Es sorprendente cómo en Argentina se van instalando frases como verdades absolutas por la simple repetición sistemática en medios de comunicación y en las inchequeables redes sociales, pese a estar desmentidas por los datos de la realidad. Una de ellas, que circuló con mayor frecuencia en los últimos días a raíz del asesinato del policía en Capital Federal, es que “los policías tienen las manos atadas”. A esta leyenda le sigue otra: “Si los policías usan el arma, van presos”.
Discursos peligrosos se montan en la tragedia
Por José Amado
Juan Pablo Roldán, nacido en Victoria, Entre Ríos, tenía 33 años y era padre de un niño de 4. Siempre quiso ser policía y alcanzó el grado de inspector en la Federal. La muerte lo encontró en uno de los lugares más seguros del país: el barrio de Palermo, en Capital Federal, y a manos de un paciente psiquiátrico que el lunes salió a la calle decidido a matar. Las circunstancias del ataque con un arma blanca, registradas por cámaras y reproducidas en cada pantalla hasta el cansancio, evidencian que Roldán no sacó su arma reglamentaria para evitar la agresión. Esto llevó a muchas personas a inferir que el hombre no se defendió por aquellas dos frases instaladas como verdades absolutas.
Cabe aclarar que en Argentina hay leyes y reglamentos de cada fuerza de seguridad que señalan claramente bajo qué circunstancias están habilitados disparar (a herir o incluso a matar). Básicamente, se trata de los momentos en que peligra su vida o la de terceros, y cuando el daño que puedan ocasionar con la pistola no será mayor al que buscan evitar. Más allá de este límite, que incluso merece serias discusiones, no hay aval legal para que el Estado asesine a personas. La vida está por encima de cualquier otro bien jurídico protegido por el derecho. Si algún policía cree que tiene “las manos atadas” pueden pasar dos cosas: o desconoce en qué momentos el Estado lo habilita a usar su arma, o quiere disparar más allá de que pueda evitar un hecho delictivo por otros medios.

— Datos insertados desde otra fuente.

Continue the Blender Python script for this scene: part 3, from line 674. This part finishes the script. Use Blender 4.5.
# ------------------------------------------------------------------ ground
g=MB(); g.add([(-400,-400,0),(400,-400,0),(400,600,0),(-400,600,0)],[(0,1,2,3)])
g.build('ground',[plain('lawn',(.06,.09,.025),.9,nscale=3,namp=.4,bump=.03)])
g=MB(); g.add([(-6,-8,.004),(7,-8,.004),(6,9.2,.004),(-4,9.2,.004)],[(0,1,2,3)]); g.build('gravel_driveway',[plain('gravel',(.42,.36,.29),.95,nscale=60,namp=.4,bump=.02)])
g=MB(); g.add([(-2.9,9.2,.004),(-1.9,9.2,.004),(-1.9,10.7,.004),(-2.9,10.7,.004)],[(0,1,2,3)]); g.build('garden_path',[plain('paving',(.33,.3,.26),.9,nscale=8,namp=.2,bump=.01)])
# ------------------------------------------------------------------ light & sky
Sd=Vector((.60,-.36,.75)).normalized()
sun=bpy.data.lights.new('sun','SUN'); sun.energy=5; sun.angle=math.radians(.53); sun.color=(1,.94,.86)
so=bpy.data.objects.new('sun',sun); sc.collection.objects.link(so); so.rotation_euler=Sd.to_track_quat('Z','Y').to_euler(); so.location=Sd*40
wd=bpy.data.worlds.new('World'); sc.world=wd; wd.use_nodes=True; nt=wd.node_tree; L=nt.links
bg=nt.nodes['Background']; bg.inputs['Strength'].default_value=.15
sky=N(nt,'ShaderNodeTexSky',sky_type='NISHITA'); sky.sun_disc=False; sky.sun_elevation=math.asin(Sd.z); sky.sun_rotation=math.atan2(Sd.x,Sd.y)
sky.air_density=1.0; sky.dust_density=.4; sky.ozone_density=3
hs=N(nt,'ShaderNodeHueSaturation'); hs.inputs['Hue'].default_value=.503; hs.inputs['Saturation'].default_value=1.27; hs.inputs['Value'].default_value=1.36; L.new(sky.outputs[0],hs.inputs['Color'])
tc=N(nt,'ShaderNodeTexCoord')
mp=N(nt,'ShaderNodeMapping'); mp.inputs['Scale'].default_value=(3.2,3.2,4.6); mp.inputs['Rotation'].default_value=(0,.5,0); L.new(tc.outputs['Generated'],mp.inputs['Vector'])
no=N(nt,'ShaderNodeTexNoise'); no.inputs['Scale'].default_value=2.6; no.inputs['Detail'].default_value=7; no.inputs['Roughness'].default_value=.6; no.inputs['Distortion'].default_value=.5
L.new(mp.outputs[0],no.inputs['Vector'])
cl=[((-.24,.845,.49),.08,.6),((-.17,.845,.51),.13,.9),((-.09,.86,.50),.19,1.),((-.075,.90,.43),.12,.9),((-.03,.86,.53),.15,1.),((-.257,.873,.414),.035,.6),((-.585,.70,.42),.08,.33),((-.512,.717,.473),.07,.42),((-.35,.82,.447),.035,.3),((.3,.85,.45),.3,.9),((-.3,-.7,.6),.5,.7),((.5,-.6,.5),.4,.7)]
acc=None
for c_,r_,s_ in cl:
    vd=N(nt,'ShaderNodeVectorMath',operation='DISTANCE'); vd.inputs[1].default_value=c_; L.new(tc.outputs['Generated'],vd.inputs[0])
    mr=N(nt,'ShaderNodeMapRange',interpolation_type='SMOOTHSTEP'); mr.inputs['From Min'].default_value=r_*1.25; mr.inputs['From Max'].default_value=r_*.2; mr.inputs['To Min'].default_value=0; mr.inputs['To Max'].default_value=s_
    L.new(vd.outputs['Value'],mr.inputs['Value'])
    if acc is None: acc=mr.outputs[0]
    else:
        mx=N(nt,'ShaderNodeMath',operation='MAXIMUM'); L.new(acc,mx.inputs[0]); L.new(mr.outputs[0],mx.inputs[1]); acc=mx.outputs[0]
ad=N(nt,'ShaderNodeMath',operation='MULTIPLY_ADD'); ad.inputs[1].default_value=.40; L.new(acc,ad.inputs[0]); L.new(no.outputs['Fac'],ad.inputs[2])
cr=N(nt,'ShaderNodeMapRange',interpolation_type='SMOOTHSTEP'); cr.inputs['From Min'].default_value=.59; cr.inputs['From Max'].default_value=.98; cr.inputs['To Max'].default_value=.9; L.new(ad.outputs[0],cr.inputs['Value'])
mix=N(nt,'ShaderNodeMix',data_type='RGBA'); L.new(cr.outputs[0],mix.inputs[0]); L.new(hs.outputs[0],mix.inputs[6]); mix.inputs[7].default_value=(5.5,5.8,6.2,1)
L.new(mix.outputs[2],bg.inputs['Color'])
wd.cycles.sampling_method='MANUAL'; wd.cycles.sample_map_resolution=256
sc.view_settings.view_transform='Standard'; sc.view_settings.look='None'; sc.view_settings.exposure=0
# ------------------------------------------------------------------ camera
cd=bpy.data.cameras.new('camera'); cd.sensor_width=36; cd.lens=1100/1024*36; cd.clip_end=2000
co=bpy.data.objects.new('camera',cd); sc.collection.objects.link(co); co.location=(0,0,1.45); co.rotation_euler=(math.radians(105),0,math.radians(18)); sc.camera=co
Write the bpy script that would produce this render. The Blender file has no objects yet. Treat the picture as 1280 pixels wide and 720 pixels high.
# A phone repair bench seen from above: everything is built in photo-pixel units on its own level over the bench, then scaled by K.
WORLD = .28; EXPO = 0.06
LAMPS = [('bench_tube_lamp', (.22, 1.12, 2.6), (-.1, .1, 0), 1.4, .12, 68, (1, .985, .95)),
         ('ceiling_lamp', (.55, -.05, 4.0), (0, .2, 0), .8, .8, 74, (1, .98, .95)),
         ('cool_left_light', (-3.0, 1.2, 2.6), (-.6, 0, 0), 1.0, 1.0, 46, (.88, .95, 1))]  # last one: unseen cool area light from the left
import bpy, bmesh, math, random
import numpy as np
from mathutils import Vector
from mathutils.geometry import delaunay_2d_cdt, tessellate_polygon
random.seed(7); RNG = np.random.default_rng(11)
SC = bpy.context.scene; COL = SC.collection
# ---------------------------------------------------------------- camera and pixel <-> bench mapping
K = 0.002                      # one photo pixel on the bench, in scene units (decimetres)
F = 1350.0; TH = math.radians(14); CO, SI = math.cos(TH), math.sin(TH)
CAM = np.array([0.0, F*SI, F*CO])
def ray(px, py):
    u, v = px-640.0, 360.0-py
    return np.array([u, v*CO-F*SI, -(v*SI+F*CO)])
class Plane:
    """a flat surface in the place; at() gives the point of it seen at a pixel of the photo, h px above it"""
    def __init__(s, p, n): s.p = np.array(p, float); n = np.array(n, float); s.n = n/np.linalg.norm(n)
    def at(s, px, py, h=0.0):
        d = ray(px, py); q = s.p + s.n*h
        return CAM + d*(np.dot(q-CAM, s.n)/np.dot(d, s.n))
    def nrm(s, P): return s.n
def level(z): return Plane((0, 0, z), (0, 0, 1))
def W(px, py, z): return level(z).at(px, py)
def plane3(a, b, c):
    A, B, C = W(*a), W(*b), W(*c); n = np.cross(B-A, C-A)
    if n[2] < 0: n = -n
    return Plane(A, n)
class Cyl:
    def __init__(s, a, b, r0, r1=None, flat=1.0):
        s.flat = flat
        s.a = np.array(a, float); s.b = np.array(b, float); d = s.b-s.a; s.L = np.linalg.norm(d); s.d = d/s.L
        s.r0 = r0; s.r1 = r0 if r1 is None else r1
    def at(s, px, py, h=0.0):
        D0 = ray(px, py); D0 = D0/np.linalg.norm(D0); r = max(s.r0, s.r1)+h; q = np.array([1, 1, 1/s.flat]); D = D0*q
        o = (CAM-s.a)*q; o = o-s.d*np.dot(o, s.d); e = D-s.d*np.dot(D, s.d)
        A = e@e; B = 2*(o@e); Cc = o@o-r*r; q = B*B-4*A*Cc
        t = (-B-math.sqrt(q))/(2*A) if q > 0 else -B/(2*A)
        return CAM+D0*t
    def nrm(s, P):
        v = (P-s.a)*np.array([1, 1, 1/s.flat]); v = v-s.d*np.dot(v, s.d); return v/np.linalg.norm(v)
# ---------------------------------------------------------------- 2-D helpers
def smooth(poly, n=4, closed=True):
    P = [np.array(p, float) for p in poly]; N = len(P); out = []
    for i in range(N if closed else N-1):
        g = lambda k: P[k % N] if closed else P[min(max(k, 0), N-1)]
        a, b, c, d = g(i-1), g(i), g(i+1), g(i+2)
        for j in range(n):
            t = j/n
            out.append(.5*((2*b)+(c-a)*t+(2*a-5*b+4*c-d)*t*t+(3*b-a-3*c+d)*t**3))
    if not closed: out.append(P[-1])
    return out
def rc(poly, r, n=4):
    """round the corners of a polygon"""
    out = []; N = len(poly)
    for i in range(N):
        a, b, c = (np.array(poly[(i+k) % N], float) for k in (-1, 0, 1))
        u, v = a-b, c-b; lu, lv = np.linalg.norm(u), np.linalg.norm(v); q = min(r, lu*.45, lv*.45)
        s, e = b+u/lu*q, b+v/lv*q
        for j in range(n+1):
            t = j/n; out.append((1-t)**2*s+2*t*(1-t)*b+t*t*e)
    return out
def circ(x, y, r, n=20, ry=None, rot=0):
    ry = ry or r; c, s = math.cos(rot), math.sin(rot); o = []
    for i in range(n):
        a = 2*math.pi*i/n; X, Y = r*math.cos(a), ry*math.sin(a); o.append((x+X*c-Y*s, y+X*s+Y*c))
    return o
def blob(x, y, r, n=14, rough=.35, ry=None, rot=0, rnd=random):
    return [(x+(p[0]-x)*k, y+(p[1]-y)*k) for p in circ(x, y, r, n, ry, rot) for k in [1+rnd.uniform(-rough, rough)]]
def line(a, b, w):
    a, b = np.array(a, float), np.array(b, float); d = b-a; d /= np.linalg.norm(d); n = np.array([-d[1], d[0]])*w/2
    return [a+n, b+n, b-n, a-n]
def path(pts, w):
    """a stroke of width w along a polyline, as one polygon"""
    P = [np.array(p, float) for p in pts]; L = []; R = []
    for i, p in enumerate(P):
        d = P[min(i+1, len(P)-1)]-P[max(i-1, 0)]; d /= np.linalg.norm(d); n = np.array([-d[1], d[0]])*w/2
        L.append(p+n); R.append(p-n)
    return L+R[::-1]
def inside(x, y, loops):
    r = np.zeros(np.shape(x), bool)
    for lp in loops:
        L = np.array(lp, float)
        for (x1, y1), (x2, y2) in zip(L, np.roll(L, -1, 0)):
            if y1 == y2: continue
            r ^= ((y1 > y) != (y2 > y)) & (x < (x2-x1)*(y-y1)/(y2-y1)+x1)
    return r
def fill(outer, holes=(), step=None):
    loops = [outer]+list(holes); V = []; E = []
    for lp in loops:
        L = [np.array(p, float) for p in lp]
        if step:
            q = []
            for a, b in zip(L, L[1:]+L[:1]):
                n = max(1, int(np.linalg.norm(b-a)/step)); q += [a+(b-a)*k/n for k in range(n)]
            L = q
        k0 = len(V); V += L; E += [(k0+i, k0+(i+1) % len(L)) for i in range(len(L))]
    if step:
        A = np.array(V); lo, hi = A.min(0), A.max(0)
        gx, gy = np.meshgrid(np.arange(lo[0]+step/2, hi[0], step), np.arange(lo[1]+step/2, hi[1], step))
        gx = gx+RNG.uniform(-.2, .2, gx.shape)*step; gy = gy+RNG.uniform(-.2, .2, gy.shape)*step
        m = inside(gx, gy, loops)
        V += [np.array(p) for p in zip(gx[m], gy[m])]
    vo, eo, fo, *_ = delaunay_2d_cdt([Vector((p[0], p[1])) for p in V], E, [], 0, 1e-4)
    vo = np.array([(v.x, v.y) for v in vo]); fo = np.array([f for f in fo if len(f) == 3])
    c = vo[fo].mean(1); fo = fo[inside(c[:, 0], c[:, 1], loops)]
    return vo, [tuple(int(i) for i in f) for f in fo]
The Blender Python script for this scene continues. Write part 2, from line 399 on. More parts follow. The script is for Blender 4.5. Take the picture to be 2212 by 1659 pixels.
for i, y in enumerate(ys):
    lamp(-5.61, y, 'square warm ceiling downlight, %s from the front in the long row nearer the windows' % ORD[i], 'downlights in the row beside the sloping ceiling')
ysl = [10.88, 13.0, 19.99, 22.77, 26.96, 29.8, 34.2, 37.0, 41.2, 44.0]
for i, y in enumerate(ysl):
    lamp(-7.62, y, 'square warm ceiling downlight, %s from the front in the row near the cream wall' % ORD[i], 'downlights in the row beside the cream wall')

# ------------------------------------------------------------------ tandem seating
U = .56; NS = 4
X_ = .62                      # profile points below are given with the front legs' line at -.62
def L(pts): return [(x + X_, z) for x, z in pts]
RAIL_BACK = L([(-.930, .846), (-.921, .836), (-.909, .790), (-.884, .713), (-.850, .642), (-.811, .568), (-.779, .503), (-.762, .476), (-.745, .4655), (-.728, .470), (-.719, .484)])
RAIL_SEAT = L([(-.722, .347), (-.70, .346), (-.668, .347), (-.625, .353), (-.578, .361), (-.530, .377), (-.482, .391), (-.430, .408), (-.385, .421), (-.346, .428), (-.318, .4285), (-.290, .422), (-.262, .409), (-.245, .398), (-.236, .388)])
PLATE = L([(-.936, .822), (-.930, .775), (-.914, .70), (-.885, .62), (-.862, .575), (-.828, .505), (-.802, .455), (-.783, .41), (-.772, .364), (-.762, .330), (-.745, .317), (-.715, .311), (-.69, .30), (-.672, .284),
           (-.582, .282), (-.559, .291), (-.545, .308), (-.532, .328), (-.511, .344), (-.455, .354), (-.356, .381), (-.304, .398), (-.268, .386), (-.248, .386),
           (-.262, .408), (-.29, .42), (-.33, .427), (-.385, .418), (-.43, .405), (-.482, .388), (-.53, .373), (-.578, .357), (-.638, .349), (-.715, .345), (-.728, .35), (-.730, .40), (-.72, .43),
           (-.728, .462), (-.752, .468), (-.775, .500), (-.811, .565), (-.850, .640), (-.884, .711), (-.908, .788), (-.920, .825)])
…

Los homicidios cometidos por policías en los últimos meses desbaratan la segunda frase: en el desboque de casos de gatillo fácil y represión policial desde mediados de marzo, fueron presos los policías que en casos alevosos dispararon y mataron a las víctimas. Por el crimen de Facundo Astudillo Castro, en cambio, no hay ningún uniformado tras las rejas, como en otros casos ocurridos en las provincias de Buenos Aires, San Luis, Tucumán y Córdoba, donde a lo sumo cayó el que apretó el gatillo, pero los cómplices no son alcanzados por las imputaciones.
En los últimos homicidios por parte de policías ocurridos Entre Ríos, ningún efectivo de Policía provincial está en la cárcel. Los acusados por el crimen de Gabriel Gusmán en Paraná aún no fueron imputados, dos años después. El sargento que asesinó a Iván Pérez en Gualeguaychú hace casi un año, está con domiciliaria. En igual situación había quedado la suboficial de Concordia que repelió un ataque con su arma y mató a un vecino ajeno al conflicto.
Cada hecho es diferente, debe investigarse y determinarse las responsabilidades. Pero no digan que tienen las manos atadas ni que van presos.
Quizás sí Juan Pablo Roldán debió usar su arma para evitar la tragedia (lo hizo un segundo después el otro policía). Pero el resultado de ese episodio tan sorpresivo e inesperado no debería ser aprovechado desde sectores del poder para machacar con un discurso peligroso que insta a las autoridades a habilitar a los policías el uso de armas letales bajo cualquier circunstancia. Ni para promover modificaciones legislativas que ya han demostrado su absoluto fracaso para resolver conflictos o evitar muertes.
Se debe insistir en formación y capacitación para garantizar la paz y preservar la vida. No lo contrario.
Cuando las instituciones que tienen el monopolio de la fuerza llegaron al poder en Argentina, dejaron 30.000 desaparecidos. Cuando en la cuarentena les “soltaron un poquito la mano”, dejaron al menos nueve asesinatos en el país y decenas de denuncias por abusos, atropellos y torturas en comisarías. Disculpen la desconfianza de quienes no queremos que les corran el límite de la muerte.